◆ Work required: Write out again, word for word, the lines below from the line that holds "Reconstruct this image" through the line that holds "scene.view_settings.look = 'None'", omitting pictures.

◆ Data rows:
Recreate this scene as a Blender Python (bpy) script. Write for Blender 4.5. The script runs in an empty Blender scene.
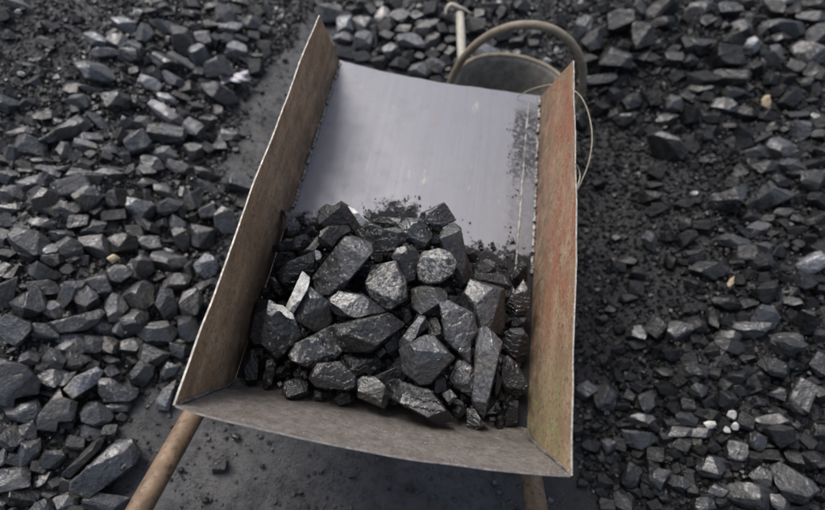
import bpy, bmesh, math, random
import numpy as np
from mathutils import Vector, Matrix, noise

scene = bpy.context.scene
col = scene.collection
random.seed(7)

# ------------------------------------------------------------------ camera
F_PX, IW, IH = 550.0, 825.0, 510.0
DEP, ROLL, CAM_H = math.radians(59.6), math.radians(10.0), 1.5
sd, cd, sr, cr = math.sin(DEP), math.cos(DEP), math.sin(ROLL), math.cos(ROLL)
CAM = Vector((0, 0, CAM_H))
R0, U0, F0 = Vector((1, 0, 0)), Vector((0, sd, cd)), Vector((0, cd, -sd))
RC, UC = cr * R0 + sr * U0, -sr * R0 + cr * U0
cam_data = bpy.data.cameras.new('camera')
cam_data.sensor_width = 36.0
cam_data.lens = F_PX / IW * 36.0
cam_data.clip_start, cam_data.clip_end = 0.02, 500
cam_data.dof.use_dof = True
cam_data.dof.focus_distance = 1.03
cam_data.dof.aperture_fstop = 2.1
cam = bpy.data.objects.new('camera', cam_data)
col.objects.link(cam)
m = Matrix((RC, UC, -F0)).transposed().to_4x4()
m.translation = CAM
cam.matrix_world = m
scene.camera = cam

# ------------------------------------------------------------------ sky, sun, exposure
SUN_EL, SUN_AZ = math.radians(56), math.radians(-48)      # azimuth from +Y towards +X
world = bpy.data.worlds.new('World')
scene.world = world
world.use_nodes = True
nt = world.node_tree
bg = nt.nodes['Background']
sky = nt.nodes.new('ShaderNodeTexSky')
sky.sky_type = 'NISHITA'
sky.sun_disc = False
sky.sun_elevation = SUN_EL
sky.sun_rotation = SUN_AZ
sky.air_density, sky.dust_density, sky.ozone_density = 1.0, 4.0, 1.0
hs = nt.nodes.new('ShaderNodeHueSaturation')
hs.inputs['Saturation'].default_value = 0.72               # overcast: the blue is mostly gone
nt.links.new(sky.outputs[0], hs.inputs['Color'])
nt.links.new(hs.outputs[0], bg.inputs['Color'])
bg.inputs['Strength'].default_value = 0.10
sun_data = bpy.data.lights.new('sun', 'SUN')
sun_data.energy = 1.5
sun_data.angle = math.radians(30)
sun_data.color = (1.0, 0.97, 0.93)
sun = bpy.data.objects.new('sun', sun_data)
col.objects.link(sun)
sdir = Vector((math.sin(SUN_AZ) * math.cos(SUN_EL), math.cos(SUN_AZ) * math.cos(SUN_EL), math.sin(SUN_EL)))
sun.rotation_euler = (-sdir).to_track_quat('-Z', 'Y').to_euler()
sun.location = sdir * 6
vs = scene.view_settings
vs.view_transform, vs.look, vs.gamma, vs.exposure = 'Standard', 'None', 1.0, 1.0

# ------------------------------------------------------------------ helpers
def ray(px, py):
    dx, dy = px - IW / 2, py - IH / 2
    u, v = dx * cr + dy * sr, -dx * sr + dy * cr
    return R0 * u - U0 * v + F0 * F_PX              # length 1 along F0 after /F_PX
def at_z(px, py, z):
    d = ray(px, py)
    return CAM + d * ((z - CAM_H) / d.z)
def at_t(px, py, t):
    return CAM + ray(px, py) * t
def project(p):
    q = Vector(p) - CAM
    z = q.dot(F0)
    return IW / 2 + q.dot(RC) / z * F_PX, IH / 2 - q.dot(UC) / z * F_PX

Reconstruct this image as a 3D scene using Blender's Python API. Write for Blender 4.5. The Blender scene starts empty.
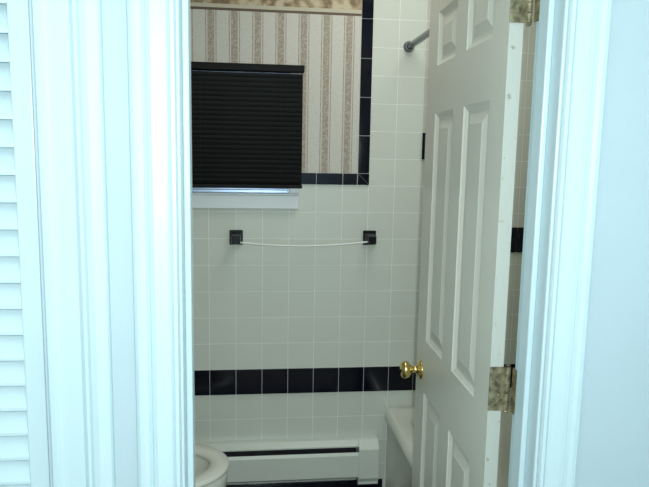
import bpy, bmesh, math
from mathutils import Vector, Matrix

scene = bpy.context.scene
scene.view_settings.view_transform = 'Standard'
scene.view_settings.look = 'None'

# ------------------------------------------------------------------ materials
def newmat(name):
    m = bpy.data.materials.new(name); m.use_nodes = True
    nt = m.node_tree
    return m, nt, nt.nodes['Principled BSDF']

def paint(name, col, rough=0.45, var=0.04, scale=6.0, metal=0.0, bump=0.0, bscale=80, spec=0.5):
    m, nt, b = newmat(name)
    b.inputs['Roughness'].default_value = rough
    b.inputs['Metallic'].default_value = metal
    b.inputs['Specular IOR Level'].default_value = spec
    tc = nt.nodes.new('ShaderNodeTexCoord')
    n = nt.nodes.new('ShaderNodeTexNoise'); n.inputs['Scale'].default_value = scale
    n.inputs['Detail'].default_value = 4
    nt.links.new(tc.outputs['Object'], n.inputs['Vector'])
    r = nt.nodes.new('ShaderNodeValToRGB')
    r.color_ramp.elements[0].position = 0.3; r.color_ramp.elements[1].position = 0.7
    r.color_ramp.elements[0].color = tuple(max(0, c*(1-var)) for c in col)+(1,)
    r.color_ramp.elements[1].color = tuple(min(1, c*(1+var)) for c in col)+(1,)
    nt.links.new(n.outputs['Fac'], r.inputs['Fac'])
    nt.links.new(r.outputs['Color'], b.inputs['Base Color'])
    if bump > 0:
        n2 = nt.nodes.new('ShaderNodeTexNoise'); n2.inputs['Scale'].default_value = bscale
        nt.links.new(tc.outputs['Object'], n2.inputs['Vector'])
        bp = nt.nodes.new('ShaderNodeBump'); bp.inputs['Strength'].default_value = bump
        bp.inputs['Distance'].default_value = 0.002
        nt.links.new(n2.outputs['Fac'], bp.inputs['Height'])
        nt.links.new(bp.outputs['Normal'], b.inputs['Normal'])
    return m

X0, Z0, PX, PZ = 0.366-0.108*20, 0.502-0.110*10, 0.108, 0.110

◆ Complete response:
Reconstruct this image as a 3D scene using Blender's Python API. Write for Blender 4.5. The Blender scene starts empty.
import bpy, bmesh, math
from mathutils import Vector, Matrix

scene = bpy.context.scene
scene.view_settings.view_transform = 'Standard'
scene.view_settings.look = 'None'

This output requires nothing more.